───── DATA EXTRACT ─────

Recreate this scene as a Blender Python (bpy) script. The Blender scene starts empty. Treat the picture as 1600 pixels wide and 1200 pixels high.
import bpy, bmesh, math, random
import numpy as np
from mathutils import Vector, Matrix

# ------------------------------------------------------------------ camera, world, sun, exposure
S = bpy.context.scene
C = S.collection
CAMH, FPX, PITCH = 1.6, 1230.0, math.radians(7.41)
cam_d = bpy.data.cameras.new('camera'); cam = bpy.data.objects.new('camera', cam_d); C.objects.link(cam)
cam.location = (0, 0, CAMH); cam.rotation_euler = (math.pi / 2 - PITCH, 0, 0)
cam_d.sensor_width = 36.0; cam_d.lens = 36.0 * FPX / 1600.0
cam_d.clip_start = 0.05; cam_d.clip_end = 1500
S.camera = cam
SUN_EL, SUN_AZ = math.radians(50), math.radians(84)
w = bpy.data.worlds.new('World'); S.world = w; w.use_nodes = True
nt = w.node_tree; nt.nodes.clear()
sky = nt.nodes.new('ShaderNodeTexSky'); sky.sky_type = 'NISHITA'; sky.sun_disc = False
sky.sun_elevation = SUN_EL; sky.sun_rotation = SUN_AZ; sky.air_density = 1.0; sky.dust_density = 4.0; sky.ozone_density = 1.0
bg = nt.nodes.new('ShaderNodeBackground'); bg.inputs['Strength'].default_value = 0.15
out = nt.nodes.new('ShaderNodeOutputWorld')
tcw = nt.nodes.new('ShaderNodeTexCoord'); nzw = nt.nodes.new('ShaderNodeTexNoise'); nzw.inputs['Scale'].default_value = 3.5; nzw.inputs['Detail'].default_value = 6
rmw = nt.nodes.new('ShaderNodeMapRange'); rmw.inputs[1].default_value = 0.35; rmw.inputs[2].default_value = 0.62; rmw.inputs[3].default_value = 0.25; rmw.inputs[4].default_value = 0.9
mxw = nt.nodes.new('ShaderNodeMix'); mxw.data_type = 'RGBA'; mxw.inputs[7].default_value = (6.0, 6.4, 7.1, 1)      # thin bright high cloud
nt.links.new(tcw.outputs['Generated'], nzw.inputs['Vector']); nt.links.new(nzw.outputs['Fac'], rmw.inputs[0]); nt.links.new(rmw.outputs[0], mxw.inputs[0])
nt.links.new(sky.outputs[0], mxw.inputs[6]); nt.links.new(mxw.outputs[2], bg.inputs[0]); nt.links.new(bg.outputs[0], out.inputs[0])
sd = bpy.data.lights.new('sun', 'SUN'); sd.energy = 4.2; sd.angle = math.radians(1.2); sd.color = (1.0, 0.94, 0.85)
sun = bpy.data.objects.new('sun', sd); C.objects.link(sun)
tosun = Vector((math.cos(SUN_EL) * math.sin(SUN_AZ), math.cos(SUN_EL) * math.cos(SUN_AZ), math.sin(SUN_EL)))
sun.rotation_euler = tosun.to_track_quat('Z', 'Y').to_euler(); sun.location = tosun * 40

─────

• WHAT TO WORK ON
Output the listing above word for word.

• COMPLETED EXERCISE
Recreate this scene as a Blender Python (bpy) script. The Blender scene starts empty. Treat the picture as 1600 pixels wide and 1200 pixels high.
import bpy, bmesh, math, random
import numpy as np
from mathutils import Vector, Matrix

# ------------------------------------------------------------------ camera, world, sun, exposure
S = bpy.context.scene
C = S.collection
CAMH, FPX, PITCH = 1.6, 1230.0, math.radians(7.41)
cam_d = bpy.data.cameras.new('camera'); cam = bpy.data.objects.new('camera', cam_d); C.objects.link(cam)
cam.location = (0, 0, CAMH); cam.rotation_euler = (math.pi / 2 - PITCH, 0, 0)
cam_d.sensor_width = 36.0; cam_d.lens = 36.0 * FPX / 1600.0
cam_d.clip_start = 0.05; cam_d.clip_end = 1500
S.camera = cam
SUN_EL, SUN_AZ = math.radians(50), math.radians(84)
w = bpy.data.worlds.new('World'); S.world = w; w.use_nodes = True
nt = w.node_tree; nt.nodes.clear()
sky = nt.nodes.new('ShaderNodeTexSky'); sky.sky_type = 'NISHITA'; sky.sun_disc = False
sky.sun_elevation = SUN_EL; sky.sun_rotation = SUN_AZ; sky.air_density = 1.0; sky.dust_density = 4.0; sky.ozone_density = 1.0
bg = nt.nodes.new('ShaderNodeBackground'); bg.inputs['Strength'].default_value = 0.15
out = nt.nodes.new('ShaderNodeOutputWorld')
tcw = nt.nodes.new('ShaderNodeTexCoord'); nzw = nt.nodes.new('ShaderNodeTexNoise'); nzw.inputs['Scale'].default_value = 3.5; nzw.inputs['Detail'].default_value = 6
rmw = nt.nodes.new('ShaderNodeMapRange'); rmw.inputs[1].default_value = 0.35; rmw.inputs[2].default_value = 0.62; rmw.inputs[3].default_value = 0.25; rmw.inputs[4].default_value = 0.9
mxw = nt.nodes.new('ShaderNodeMix'); mxw.data_type = 'RGBA'; mxw.inputs[7].default_value = (6.0, 6.4, 7.1, 1)      # thin bright high cloud
nt.links.new(tcw.outputs['Generated'], nzw.inputs['Vector']); nt.links.new(nzw.outputs['Fac'], rmw.inputs[0]); nt.links.new(rmw.outputs[0], mxw.inputs[0])
nt.links.new(sky.outputs[0], mxw.inputs[6]); nt.links.new(mxw.outputs[2], bg.inputs[0]); nt.links.new(bg.outputs[0], out.inputs[0])
sd = bpy.data.lights.new('sun', 'SUN'); sd.energy = 4.2; sd.angle = math.radians(1.2); sd.color = (1.0, 0.94, 0.85)
sun = bpy.data.objects.new('sun', sd); C.objects.link(sun)
tosun = Vector((math.cos(SUN_EL) * math.sin(SUN_AZ), math.cos(SUN_EL) * math.cos(SUN_AZ), math.sin(SUN_EL)))
sun.rotation_euler = tosun.to_track_quat('Z', 'Y').to_euler(); sun.location = tosun * 40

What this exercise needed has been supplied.